Commander EYRES - MONSELL

I have been asked to reply. The appointment of Assistant Director of Dockyards is at present held by an engineer rear-admiral, whose emoluments exceed by, approximately, £600 a year the salary payable to the Deputy Director, who ranks as superior to the Assistant Director for administrative purposes. It is the fact, as the hon. Member suggests, that the average increase over pre-War rates payable at present to naval officers is in excess of the average increase payable in the case of the administrative and clerical Civil Service.
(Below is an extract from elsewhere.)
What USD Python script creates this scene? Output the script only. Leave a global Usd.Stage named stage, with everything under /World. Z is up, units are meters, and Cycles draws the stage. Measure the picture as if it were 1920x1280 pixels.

In the present instance, however, the primary explanation of the apparent discrepancy lies in the fact that naval officers employed at the Admiralty are paid on the basis of the emoluments appropriate to their naval rank rather than salaries fixed solely on the basis of the importance and responsibility of their posts: and the comparison would, therefore, vary according as the naval engineer officer appointed as Assistant Director of Dockyards happened to V of rear-admiral's or lower rank.